Return all of the data exactly as written, without the pictures.

Material

---

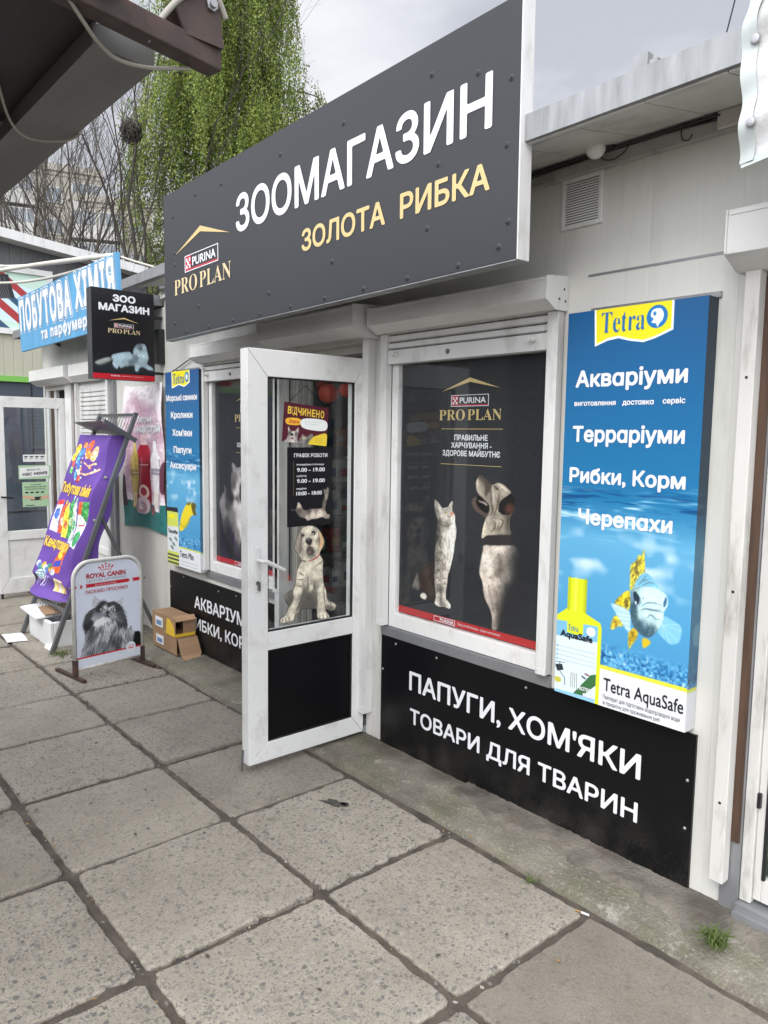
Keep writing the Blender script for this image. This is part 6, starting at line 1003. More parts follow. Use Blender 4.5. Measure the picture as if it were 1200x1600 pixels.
for z in zs: m = MB(); m.box(-4.77, -4.41, .33, 1.67, z, z+.02); m.build('shelf', mat('shelf_board', (.25, .25, .26, 1), .5), sh)
PAL = [('white', (.62, .62, .60, 1)), ('red', (.42, .04, .04, 1)), ('blue', (.06, .15, .34, 1)), ('orange', (.52, .20, .06, 1)), ('green', (.08, .24, .11, 1)), ('pale', (.42, .46, .47, 1))]; PM = [mat(n+'_packaging', cc, .4, var=.3, vscale=25) for n, cc in PAL]; rr = random.Random(9)
for zi, z in enumerate(zs):
    y = .36
    while y < 1.40:
        wd = rr.uniform(.06, .13); hh = rr.uniform(.10, .21); k = rr.choice([0, 0, 0, 1, 2, 3, 4, 5, 5]); m = MB(); x1 = -4.42-rr.uniform(0, .05); m.box(x1-.1, x1, y, y+wd, z+.0205, z+.02+hh); m.box(x1, x1+.0015, y+wd*.15, y+wd*.85, z+.02+hh*.25, z+.02+hh*.6, 1)
        tag(m.build('goods_box', [PM[k], PM[(k+2) % 6]]), '%s pack on the %s shelf inside the shop' % (PAL[k][0], ['lowest', 'second lowest', 'third lowest', 'fourth lowest', 'fifth lowest', 'topmost'][zi]), 'package', 'packs on the shelves inside'); y += wd+rr.uniform(.004, .03)
# vent, lamp, junction box on the wall
t = thing('vent_grille', 'square white louvred vent grille high on the wall near the bulb', 'vent', (-1.81, 0, 2.46)); m = MB(); x0, x1, z0, z1 = -1.907, -1.72, 2.462, 2.655; m.box(x0, x0+.018, -.014, -.0005, z0, z1).box(x1-.018, x1, -.014, -.0005, z0, z1).box(x0+.018, x1-.018, -.014, -.0005, z0, z0+.018).box(x0+.018, x1-.018, -.014, -.0005, z1-.018, z1); m.build('frame', PVC, t, bevel=.003)
m = MB(); m.box(x0+.0181, x1-.0181, -.003, -.0006, z0+.0181, z1-.0181, 1)
for k in range(16): z = z0+.021+k*.0095; m.prism([(x0+.0182, -.0125, z), (x0+.0182, -.0125, z+.0062), (x0+.0182, -.0035, z+.0092), (x0+.0182, -.0035, z+.003)], (x1-x0-.0364, 0, 0))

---

The answer
Keep writing the Blender script for this image. This is part 6, starting at line 1003. More parts follow. Use Blender 4.5. Measure the picture as if it were 1200x1600 pixels.
for z in zs: m = MB(); m.box(-4.77, -4.41, .33, 1.67, z, z+.02); m.build('shelf', mat('shelf_board', (.25, .25, .26, 1), .5), sh)
PAL = [('white', (.62, .62, .60, 1)), ('red', (.42, .04, .04, 1)), ('blue', (.06, .15, .34, 1)), ('orange', (.52, .20, .06, 1)), ('green', (.08, .24, .11, 1)), ('pale', (.42, .46, .47, 1))]; PM = [mat(n+'_packaging', cc, .4, var=.3, vscale=25) for n, cc in PAL]; rr = random.Random(9)
for zi, z in enumerate(zs):
    y = .36
    while y < 1.40:
        wd = rr.uniform(.06, .13); hh = rr.uniform(.10, .21); k = rr.choice([0, 0, 0, 1, 2, 3, 4, 5, 5]); m = MB(); x1 = -4.42-rr.uniform(0, .05); m.box(x1-.1, x1, y, y+wd, z+.0205, z+.02+hh); m.box(x1, x1+.0015, y+wd*.15, y+wd*.85, z+.02+hh*.25, z+.02+hh*.6, 1)
        tag(m.build('goods_box', [PM[k], PM[(k+2) % 6]]), '%s pack on the %s shelf inside the shop' % (PAL[k][0], ['lowest', 'second lowest', 'third lowest', 'fourth lowest', 'fifth lowest', 'topmost'][zi]), 'package', 'packs on the shelves inside'); y += wd+rr.uniform(.004, .03)
# vent, lamp, junction box on the wall
t = thing('vent_grille', 'square white louvred vent grille high on the wall near the bulb', 'vent', (-1.81, 0, 2.46)); m = MB(); x0, x1, z0, z1 = -1.907, -1.72, 2.462, 2.655; m.box(x0, x0+.018, -.014, -.0005, z0, z1).box(x1-.018, x1, -.014, -.0005, z0, z1).box(x0+.018, x1-.018, -.014, -.0005, z0, z0+.018).box(x0+.018, x1-.018, -.014, -.0005, z1-.018, z1); m.build('frame', PVC, t, bevel=.003)
m = MB(); m.box(x0+.0181, x1-.0181, -.003, -.0006, z0+.0181, z1-.0181, 1)
for k in range(16): z = z0+.021+k*.0095; m.prism([(x0+.0182, -.0125, z), (x0+.0182, -.0125, z+.0062), (x0+.0182, -.0035, z+.0092), (x0+.0182, -.0035, z+.003)], (x1-x0-.0364, 0, 0))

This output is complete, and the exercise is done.